TASK: Word for word, restate every line of the material.

MATERIAL PROVIDED:

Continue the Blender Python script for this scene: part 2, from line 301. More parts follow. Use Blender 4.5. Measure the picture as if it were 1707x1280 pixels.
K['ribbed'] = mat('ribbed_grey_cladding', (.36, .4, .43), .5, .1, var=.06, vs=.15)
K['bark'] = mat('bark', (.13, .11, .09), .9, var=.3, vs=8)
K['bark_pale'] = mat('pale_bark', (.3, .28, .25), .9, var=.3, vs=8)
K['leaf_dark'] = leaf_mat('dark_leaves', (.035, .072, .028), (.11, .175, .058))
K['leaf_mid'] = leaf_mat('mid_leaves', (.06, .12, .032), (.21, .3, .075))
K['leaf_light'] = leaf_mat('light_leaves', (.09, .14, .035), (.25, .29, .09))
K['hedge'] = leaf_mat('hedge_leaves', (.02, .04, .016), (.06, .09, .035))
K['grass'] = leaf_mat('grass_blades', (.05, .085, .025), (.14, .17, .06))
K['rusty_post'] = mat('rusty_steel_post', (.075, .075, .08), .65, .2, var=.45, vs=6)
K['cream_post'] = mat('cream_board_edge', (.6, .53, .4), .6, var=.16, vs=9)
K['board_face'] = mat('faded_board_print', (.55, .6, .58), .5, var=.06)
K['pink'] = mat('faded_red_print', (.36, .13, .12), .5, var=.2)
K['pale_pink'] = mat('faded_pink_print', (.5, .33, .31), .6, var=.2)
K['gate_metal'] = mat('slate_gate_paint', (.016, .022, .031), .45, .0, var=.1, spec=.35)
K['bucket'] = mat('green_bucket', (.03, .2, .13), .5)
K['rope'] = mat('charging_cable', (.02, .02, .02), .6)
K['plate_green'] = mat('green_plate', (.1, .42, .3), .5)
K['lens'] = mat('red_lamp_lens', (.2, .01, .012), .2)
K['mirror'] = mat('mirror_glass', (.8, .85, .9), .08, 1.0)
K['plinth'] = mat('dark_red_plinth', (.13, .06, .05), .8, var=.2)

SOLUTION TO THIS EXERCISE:
Continue the Blender Python script for this scene: part 2, from line 301. More parts follow. Use Blender 4.5. Measure the picture as if it were 1707x1280 pixels.
K['ribbed'] = mat('ribbed_grey_cladding', (.36, .4, .43), .5, .1, var=.06, vs=.15)
K['bark'] = mat('bark', (.13, .11, .09), .9, var=.3, vs=8)
K['bark_pale'] = mat('pale_bark', (.3, .28, .25), .9, var=.3, vs=8)
K['leaf_dark'] = leaf_mat('dark_leaves', (.035, .072, .028), (.11, .175, .058))
K['leaf_mid'] = leaf_mat('mid_leaves', (.06, .12, .032), (.21, .3, .075))
K['leaf_light'] = leaf_mat('light_leaves', (.09, .14, .035), (.25, .29, .09))
K['hedge'] = leaf_mat('hedge_leaves', (.02, .04, .016), (.06, .09, .035))
K['grass'] = leaf_mat('grass_blades', (.05, .085, .025), (.14, .17, .06))
K['rusty_post'] = mat('rusty_steel_post', (.075, .075, .08), .65, .2, var=.45, vs=6)
K['cream_post'] = mat('cream_board_edge', (.6, .53, .4), .6, var=.16, vs=9)
K['board_face'] = mat('faded_board_print', (.55, .6, .58), .5, var=.06)
K['pink'] = mat('faded_red_print', (.36, .13, .12), .5, var=.2)
K['pale_pink'] = mat('faded_pink_print', (.5, .33, .31), .6, var=.2)
K['gate_metal'] = mat('slate_gate_paint', (.016, .022, .031), .45, .0, var=.1, spec=.35)
K['bucket'] = mat('green_bucket', (.03, .2, .13), .5)
K['rope'] = mat('charging_cable', (.02, .02, .02), .6)
K['plate_green'] = mat('green_plate', (.1, .42, .3), .5)
K['lens'] = mat('red_lamp_lens', (.2, .01, .012), .2)
K['mirror'] = mat('mirror_glass', (.8, .85, .9), .08, 1.0)
K['plinth'] = mat('dark_red_plinth', (.13, .06, .05), .8, var=.2)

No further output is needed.